Colombia Follows Suit, Declaring ‘Cartel of the Suns’ a Transnational Crime Network, One Day After U.S. Decertifies Nation over Failed War on Drugs

In a 33-20 vote, Colombia’s premier legislative body in Bogotá approved a measure to “politically declare the so-called ‘Cartel of the Suns’ a transnational criminal organization linked to drug trafficking, money laundering, and the financing of terrorist groups.”

The Venezuelan-linked criminal enterprise, according to the U.S. State Department, is managed by top officials of the Venezuelan military brass and heads of the regime of President Nicolás Maduro.

Secretary of State Marco Rubio and the Trump White House have repeatedly denounced the government of Nicolás Maduro, delegitimizing the Maduro government amid an expansive military deployment in the South Caribbean as part of a campaign to eliminate the presence of armed drug trafficking groups to reduce the flow of illicit narcotics into the United States.

The deployment consists of several U.S. naval destroyers, guided-missile launchers, amphibious assault vessels, a horde of F-35 fighter jets, including a nuclear submarine.

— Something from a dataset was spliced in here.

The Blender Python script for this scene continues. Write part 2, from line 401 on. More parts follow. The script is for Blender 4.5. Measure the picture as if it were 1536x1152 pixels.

The government in Caracas has expressed tremendous distress over the blockade, activating a nationwide basic military training program and calling up the Venezuelan territorial militia to prepare to repel any U.S. military assault on the Venezuelan mainland.

The U.S. deployment along the Venezuelan coast has also irritated the President of Colombia, Gustavo Petro, who asserts that the U.S. military presence along the northern South American coastline has the risk of destabilizing the region, also claiming last month that the ‘Cartel of the Suns’ “does not exist”, asserting that such a narrative “is the far right’s fictitious excuse to overthrow governments that do not obey them.”

U.S.-Colombian relations have been rocky since the left-wing president and former M-19 rebel fighter Gustavo Petro to office. Petro’s administration has repeatedly sought to detach itself from the “neoliberal” foreign relations apparatus that has historically allowed a tremendous amount of U.S. influence over Colombia and some of its regional partners.

The watershed vote in the Colombian Senate came one day after the United States announced the decertification of Colombia’s anti-drug trafficking status, stating that the country has “demonstrably failed” to uphold its obligations in carrying on its efforts in combating the flow of drugs in its territory.

A survey by the United Nations Office on Drugs and Crime (UNDOC) found that coca bush cultivation had increased by 10% in 2023. The figures for 2024 are due to be released next month, reported by the BBC.

The move by the United States has the risk of having negative consequences for the South American republic, including cuts in U.S. foreign aid, a source of funding crucial for the central government in Bogotá to sustain its fight against various narco-trafficking organizations and revolutionary rebel movements eager to carve out pieces of territory in the north and south to perpetuate their criminal operations.